The Land of 100,000 Cabins could be tested by tax reform.
The portion of the House Republican tax proposal that curtails homebuying incentives appears likely to hit Minnesota harder than most states.
That's because the vast majority of cabins in central and northern Minnesota are second homes, which would no longer be eligible for a deduction on mortgage interest under the House GOP tax plan that was unveiled Nov. 2.
Senate Republicans last week unveiled a different tax reform plan that makes no change to mortgage interest deductions. But the markup and voting of tax legislation always starts in the House, creating more debate around the tax ideas on that side of Congress.
"This could impact Minnesota more than anywhere else in the country," said Jeff Forester, executive director of Minnesota Lakes and Rivers Advocates. "It would have a big impact on places that can tolerate it the least."
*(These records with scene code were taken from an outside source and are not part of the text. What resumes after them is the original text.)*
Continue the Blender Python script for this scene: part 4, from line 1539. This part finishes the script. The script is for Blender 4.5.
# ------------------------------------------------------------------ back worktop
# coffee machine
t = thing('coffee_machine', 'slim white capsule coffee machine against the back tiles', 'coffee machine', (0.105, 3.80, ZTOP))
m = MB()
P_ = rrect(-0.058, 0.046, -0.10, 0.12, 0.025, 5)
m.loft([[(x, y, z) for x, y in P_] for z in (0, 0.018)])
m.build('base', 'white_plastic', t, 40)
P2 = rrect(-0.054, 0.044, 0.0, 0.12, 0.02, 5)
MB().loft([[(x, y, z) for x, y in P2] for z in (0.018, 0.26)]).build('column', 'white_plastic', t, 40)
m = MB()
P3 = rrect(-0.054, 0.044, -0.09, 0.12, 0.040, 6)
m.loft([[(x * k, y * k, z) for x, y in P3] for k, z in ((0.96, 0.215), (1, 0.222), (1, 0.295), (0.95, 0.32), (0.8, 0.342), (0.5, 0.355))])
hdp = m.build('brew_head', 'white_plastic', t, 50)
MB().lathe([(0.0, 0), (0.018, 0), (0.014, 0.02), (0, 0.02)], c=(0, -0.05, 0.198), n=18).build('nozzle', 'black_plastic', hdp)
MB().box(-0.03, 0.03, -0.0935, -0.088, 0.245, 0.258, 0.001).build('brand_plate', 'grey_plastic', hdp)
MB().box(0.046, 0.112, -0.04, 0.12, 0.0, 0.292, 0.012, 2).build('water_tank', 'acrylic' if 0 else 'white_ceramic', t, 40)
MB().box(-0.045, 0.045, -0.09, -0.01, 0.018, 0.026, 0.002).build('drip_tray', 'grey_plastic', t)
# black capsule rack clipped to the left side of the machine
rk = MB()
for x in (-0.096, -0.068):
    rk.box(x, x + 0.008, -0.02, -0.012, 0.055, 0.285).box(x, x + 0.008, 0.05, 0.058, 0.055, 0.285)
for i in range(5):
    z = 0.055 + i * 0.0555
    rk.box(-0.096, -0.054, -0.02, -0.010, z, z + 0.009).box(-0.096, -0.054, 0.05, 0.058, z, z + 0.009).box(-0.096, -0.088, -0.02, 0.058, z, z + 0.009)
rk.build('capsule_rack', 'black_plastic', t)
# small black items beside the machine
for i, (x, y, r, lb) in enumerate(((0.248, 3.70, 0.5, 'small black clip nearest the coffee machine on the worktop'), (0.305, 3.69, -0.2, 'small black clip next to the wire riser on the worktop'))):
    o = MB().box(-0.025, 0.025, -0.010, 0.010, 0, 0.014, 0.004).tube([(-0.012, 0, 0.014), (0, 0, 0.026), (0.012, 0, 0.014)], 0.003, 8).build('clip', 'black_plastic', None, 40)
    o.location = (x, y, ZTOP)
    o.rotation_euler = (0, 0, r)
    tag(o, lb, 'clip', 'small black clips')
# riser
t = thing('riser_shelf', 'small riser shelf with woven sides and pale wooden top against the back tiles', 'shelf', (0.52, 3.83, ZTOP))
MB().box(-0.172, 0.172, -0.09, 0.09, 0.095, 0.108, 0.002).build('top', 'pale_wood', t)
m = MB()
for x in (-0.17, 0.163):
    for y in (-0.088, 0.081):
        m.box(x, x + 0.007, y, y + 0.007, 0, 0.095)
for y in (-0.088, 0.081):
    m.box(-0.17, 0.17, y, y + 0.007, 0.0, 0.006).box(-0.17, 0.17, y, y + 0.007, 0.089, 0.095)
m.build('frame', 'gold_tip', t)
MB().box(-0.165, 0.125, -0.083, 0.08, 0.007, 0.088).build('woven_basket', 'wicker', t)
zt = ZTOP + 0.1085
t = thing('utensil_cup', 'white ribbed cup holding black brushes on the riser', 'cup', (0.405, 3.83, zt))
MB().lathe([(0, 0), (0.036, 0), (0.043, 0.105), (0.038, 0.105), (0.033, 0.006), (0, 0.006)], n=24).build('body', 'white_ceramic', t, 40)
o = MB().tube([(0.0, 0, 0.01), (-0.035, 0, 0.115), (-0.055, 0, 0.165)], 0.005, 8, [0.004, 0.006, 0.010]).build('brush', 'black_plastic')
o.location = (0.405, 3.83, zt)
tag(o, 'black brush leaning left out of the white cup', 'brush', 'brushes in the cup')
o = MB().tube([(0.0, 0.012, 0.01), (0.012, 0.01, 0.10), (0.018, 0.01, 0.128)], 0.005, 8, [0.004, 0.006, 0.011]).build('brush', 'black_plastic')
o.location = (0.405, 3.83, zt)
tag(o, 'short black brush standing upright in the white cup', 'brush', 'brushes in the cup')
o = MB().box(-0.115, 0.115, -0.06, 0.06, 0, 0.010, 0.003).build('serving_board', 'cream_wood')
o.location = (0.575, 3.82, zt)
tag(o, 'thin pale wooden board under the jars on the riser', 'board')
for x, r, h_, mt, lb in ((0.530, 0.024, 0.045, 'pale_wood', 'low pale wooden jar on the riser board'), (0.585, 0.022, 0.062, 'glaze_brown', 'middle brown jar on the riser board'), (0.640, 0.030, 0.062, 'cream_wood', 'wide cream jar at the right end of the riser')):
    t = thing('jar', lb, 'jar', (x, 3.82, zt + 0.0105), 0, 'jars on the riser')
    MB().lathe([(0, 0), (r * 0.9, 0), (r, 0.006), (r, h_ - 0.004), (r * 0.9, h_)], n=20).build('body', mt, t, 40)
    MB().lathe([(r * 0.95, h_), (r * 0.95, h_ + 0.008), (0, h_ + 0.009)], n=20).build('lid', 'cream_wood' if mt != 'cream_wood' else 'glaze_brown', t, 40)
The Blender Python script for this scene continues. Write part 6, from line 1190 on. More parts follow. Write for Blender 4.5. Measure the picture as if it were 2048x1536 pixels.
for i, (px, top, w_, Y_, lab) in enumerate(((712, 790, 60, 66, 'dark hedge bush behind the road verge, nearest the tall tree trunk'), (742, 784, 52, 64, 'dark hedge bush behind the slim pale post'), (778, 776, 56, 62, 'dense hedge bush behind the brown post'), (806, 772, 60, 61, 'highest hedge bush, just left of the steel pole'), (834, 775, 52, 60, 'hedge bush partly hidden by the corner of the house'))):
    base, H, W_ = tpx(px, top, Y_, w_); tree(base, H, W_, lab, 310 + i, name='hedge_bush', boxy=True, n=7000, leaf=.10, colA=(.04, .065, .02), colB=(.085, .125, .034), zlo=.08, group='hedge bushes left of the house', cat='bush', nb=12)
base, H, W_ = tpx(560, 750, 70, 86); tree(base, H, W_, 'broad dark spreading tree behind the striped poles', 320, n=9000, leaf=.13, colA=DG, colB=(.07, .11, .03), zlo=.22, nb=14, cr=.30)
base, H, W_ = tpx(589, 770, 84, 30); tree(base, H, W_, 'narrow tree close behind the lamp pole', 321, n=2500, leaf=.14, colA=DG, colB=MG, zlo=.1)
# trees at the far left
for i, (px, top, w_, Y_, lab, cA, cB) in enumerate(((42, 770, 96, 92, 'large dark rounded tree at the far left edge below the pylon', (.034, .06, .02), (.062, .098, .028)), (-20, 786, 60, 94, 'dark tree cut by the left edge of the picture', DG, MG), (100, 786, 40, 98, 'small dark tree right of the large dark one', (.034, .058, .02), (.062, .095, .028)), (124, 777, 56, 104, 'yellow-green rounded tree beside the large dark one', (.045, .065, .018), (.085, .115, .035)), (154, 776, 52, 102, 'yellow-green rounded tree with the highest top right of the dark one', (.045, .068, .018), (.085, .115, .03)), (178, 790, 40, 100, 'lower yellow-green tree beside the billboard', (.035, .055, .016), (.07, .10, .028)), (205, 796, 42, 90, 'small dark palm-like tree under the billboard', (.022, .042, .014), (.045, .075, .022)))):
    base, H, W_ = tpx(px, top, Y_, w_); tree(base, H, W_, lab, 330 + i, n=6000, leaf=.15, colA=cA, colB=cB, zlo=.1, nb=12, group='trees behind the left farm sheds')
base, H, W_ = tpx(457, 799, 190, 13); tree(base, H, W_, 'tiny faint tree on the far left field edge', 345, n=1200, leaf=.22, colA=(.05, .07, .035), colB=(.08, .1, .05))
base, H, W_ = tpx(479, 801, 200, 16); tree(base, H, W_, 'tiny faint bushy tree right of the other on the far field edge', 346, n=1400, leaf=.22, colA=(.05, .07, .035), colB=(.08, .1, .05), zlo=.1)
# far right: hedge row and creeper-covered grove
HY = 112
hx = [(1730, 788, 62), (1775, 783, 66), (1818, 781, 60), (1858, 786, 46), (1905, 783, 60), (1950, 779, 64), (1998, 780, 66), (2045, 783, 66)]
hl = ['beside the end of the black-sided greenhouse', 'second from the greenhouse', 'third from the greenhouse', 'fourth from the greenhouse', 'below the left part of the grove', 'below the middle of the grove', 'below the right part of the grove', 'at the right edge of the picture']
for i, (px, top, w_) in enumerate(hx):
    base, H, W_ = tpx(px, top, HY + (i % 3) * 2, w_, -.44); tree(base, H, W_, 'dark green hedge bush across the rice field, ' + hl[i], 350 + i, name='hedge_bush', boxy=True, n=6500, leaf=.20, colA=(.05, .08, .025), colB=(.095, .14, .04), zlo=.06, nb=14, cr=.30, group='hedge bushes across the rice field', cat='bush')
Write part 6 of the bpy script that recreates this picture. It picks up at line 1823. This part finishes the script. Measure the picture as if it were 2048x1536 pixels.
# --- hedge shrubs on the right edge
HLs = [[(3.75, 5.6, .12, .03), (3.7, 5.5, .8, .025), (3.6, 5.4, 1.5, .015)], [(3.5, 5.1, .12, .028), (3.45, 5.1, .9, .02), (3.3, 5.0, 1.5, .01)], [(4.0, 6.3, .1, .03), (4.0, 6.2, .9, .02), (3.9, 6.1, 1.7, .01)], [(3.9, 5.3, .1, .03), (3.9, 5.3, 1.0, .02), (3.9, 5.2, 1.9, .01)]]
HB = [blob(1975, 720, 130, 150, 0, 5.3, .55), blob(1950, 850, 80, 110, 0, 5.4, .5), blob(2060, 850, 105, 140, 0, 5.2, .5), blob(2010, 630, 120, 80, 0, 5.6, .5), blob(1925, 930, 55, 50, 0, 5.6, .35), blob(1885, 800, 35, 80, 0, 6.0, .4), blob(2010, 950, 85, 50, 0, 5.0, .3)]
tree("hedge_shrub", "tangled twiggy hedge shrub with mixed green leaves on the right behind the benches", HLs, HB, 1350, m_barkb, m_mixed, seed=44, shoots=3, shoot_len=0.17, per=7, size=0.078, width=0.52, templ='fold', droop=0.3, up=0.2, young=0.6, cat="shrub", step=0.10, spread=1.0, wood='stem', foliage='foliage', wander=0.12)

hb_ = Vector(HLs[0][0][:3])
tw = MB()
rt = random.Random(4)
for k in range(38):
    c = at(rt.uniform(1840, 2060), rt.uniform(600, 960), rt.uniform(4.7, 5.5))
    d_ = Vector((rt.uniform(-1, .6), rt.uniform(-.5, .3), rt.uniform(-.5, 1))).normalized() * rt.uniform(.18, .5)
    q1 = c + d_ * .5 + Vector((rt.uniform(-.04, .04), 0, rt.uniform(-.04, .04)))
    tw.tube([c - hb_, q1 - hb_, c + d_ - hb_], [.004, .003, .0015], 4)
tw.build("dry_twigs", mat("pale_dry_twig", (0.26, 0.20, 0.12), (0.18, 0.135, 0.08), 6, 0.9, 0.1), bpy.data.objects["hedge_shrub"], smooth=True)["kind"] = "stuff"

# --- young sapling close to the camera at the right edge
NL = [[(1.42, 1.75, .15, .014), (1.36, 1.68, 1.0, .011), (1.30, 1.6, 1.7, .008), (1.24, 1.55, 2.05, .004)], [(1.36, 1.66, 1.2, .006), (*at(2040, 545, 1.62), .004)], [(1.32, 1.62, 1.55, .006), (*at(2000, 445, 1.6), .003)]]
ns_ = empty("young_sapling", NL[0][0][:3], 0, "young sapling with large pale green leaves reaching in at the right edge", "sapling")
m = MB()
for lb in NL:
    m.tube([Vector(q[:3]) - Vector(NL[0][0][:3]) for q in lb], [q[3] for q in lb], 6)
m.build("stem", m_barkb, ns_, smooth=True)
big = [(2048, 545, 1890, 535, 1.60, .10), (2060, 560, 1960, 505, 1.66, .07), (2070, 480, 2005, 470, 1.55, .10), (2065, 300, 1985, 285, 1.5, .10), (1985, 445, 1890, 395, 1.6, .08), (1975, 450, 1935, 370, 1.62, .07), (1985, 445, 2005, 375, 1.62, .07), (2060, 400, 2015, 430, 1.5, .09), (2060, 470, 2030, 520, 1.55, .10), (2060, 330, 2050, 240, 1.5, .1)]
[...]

Across the state, there were 105,000 seasonal cabins and 237,597 residential non-homesteaded properties in 2015. And in Cook, Cass and Aitkin counties, seasonal cabins outnumber year-round homesteads, according to the Department of Revenue.
Thousands of other Minnesotans — snowbirds among them — own houses, condos and getaways in other parts of the country and would lose the ability to deduct their borrowing costs on them.
Mortgage interest deductions emerged in the 1920s and 1930s out of deductions that were originally aimed at business interest, the primary form of borrowing back then. Economists have long criticized the tax breaks for mortgage interest, saying they encourage overinvestment in housing and chiefly benefit the relatively well-off.